[EXERCISE DETAILS]
The listing below must be repeated word for word, with its images excluded.

[DATA LINES]
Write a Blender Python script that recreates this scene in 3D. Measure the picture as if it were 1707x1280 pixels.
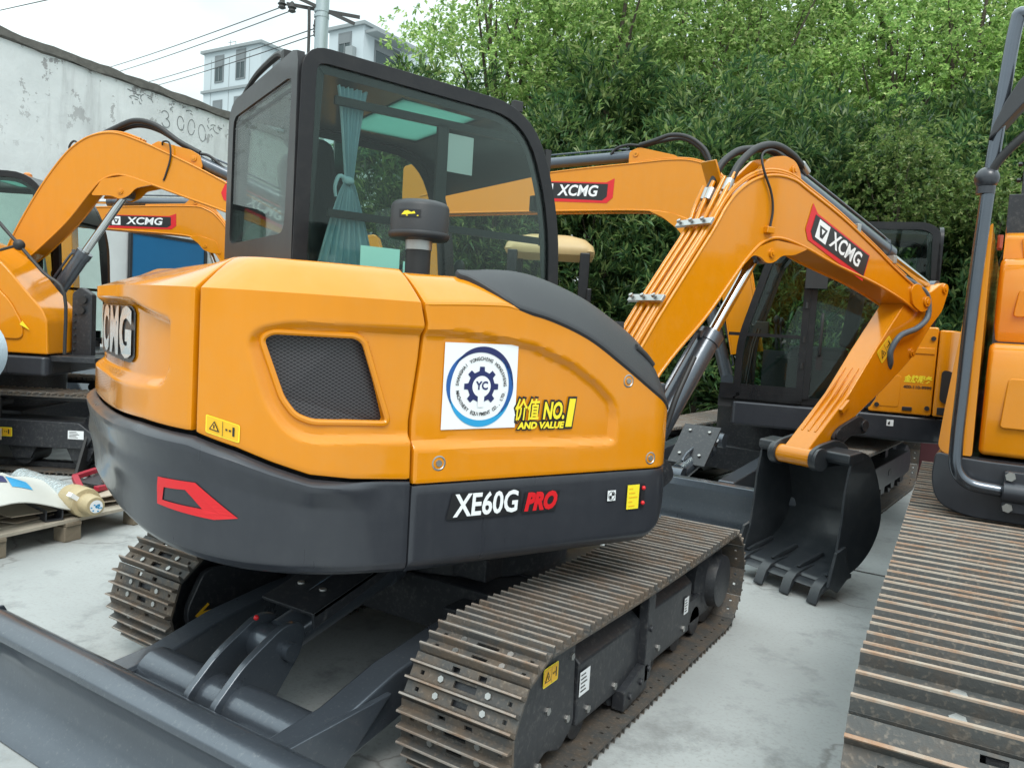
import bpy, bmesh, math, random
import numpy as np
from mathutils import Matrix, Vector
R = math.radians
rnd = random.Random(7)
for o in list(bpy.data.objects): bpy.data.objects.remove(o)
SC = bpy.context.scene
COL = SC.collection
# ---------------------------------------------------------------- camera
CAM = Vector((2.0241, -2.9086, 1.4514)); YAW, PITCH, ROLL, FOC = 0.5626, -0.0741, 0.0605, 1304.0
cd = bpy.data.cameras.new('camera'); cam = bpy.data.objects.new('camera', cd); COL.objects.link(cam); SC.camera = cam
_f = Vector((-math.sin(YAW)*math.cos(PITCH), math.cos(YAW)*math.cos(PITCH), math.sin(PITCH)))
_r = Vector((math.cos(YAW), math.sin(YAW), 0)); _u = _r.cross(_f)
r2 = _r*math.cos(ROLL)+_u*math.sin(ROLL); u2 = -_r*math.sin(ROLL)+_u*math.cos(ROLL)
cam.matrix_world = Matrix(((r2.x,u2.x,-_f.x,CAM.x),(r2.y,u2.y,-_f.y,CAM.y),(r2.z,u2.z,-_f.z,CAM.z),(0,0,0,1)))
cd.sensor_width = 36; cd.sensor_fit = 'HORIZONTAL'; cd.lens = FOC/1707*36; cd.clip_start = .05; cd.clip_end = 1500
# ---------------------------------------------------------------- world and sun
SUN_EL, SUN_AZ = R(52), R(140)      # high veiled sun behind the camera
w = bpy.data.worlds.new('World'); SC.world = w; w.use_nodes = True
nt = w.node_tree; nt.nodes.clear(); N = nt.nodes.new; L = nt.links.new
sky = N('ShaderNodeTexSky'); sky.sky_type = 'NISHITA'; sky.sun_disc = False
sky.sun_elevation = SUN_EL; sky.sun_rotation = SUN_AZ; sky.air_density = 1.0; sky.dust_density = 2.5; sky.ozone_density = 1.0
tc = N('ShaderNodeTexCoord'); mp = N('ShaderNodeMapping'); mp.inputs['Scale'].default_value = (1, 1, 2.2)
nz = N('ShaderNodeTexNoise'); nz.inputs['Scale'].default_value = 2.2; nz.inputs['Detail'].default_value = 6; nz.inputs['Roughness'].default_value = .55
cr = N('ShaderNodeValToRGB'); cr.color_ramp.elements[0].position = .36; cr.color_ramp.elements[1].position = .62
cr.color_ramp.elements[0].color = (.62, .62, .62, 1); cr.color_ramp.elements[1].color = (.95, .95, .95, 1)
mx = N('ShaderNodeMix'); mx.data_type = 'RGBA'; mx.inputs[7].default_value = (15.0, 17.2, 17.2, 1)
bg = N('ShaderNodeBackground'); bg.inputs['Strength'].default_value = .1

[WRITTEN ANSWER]
Write a Blender Python script that recreates this scene in 3D. Measure the picture as if it were 1707x1280 pixels.
import bpy, bmesh, math, random
import numpy as np
from mathutils import Matrix, Vector
R = math.radians
rnd = random.Random(7)
for o in list(bpy.data.objects): bpy.data.objects.remove(o)
SC = bpy.context.scene
COL = SC.collection
# ---------------------------------------------------------------- camera
CAM = Vector((2.0241, -2.9086, 1.4514)); YAW, PITCH, ROLL, FOC = 0.5626, -0.0741, 0.0605, 1304.0
cd = bpy.data.cameras.new('camera'); cam = bpy.data.objects.new('camera', cd); COL.objects.link(cam); SC.camera = cam
_f = Vector((-math.sin(YAW)*math.cos(PITCH), math.cos(YAW)*math.cos(PITCH), math.sin(PITCH)))
_r = Vector((math.cos(YAW), math.sin(YAW), 0)); _u = _r.cross(_f)
r2 = _r*math.cos(ROLL)+_u*math.sin(ROLL); u2 = -_r*math.sin(ROLL)+_u*math.cos(ROLL)
cam.matrix_world = Matrix(((r2.x,u2.x,-_f.x,CAM.x),(r2.y,u2.y,-_f.y,CAM.y),(r2.z,u2.z,-_f.z,CAM.z),(0,0,0,1)))
cd.sensor_width = 36; cd.sensor_fit = 'HORIZONTAL'; cd.lens = FOC/1707*36; cd.clip_start = .05; cd.clip_end = 1500
# ---------------------------------------------------------------- world and sun
SUN_EL, SUN_AZ = R(52), R(140)      # high veiled sun behind the camera
w = bpy.data.worlds.new('World'); SC.world = w; w.use_nodes = True
nt = w.node_tree; nt.nodes.clear(); N = nt.nodes.new; L = nt.links.new
sky = N('ShaderNodeTexSky'); sky.sky_type = 'NISHITA'; sky.sun_disc = False
sky.sun_elevation = SUN_EL; sky.sun_rotation = SUN_AZ; sky.air_density = 1.0; sky.dust_density = 2.5; sky.ozone_density = 1.0
tc = N('ShaderNodeTexCoord'); mp = N('ShaderNodeMapping'); mp.inputs['Scale'].default_value = (1, 1, 2.2)
nz = N('ShaderNodeTexNoise'); nz.inputs['Scale'].default_value = 2.2; nz.inputs['Detail'].default_value = 6; nz.inputs['Roughness'].default_value = .55
cr = N('ShaderNodeValToRGB'); cr.color_ramp.elements[0].position = .36; cr.color_ramp.elements[1].position = .62
cr.color_ramp.elements[0].color = (.62, .62, .62, 1); cr.color_ramp.elements[1].color = (.95, .95, .95, 1)
mx = N('ShaderNodeMix'); mx.data_type = 'RGBA'; mx.inputs[7].default_value = (15.0, 17.2, 17.2, 1)
bg = N('ShaderNodeBackground'); bg.inputs['Strength'].default_value = .1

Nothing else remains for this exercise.